Autrement dit, la "concordance éducative" se définit à l'articulation de ce qui
- anthropologiquement nous qualifie ;
et ce qui
- mésologiquement nous forme
Pour reverser ces exigences à la question pédagogique, il s'agit donc moins de quelque « idée de l'homme » que d'une reconnaissance (et re-connaissance : à frais nouveaux) de ce qui anthropologiquement le fonde.
Relation mésologique
Touchant les « sciences du milieu », qui inspirent des enseignements spécifiques, elles concernent tout autant la Pde. Si l'histoire, l'informatique, l'économie, ou encore la géographie, sont directement du ressort de la Tdm, quid de la physique, de l’astrophysique, de la chimie, des « sciences naturelles », de l' « écologie? » Le détour épistémologique pourrait bien se faire via une conscience réflexive de ce qu'est l'homme dans son environnement. De la même façon que la Tdm habilite le « fonctionnement » humain, le rétablissement d'une écologie somme toute « externe » sur une mésologie intégrée permettra le reliement de ce que nous avions cru séparé. En éducation, c'est toujours d'une holistique qu'il s'agit.
Impossible « éducation nouvelle »
Ces considérations plaident à l'évidence pour une action éducationnelle éclairée et cohérente. Ce qui supposerait de nouvelles « Lumières », aujourd'hui improbables : elles seraient à l'opposé des desseins du jour. A commencer par habiliter le sujet pour ce qu'il est, non pour ce qu'il est rapporté, ou asservi, à des causes qui lui sont étrangères. On le comprend, en philosophie de l'action éducative (Pdae), il s'agit de savoir si nous sommes capables d'accompagner le sujet pour ce qu'il est, et non pour ce que nous en rêvons ou souhaitons en faire, à notre main. Il y a dans ce simple réquisit une « exigence de conscience » que nous ne devons pas abandonner.

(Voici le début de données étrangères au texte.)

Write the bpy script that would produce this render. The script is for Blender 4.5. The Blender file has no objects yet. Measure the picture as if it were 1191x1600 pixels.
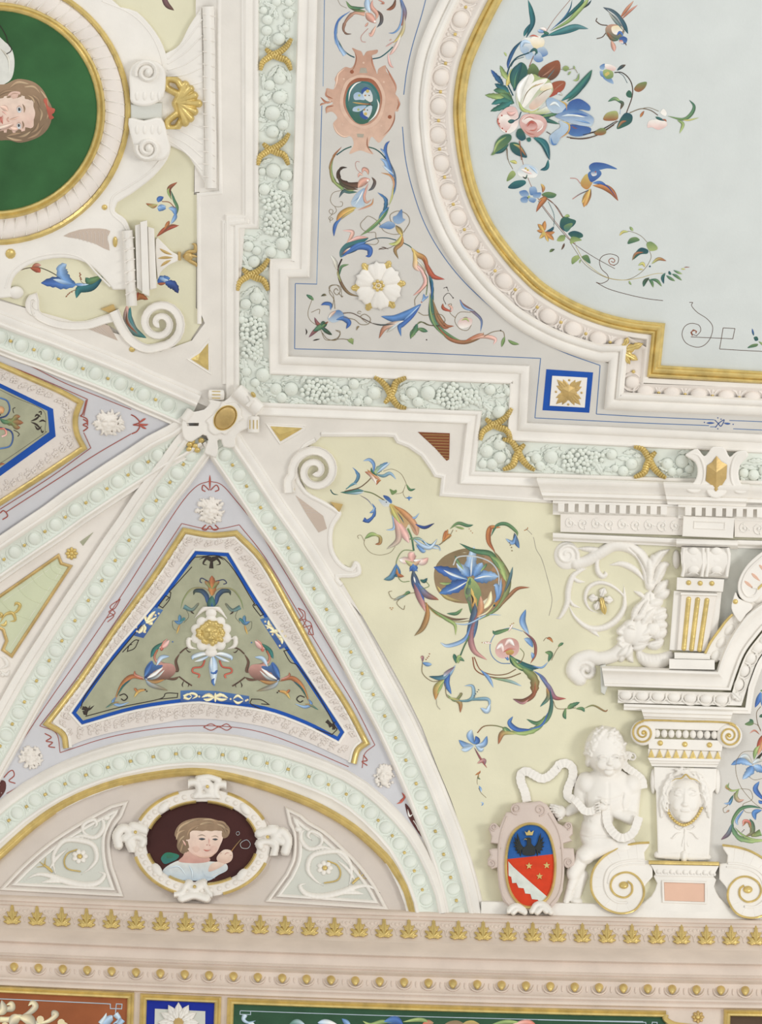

1 Une pensée transdisciplinaire serait ici sans doute utile comme signalement lyrique, mais ne saurait préjuger de l'action réelle. Or, tout se joue dans cette articulation réelle à l'inverse de la dissociation – discours habile vs action votive ou rêvée, savamment entretenue. Sans reversement à l'action (au minimum, et en tous cas, dialectique), nous pataugeons dans l'absurde ou le paradoxe hypocrite.
2 - L’Éducation: un trésor est caché dedans; rapport à l'UNESCO de la Commission internationale sur l'éducation pour le vingt et unième siècle. (1999) - Chapitre 4 : Les quatre piliers de l’éducation : Apprendre à connaître Apprendre à faire Apprendre à vivre ensemble, apprendre à vivre avec les autres Apprendre à être.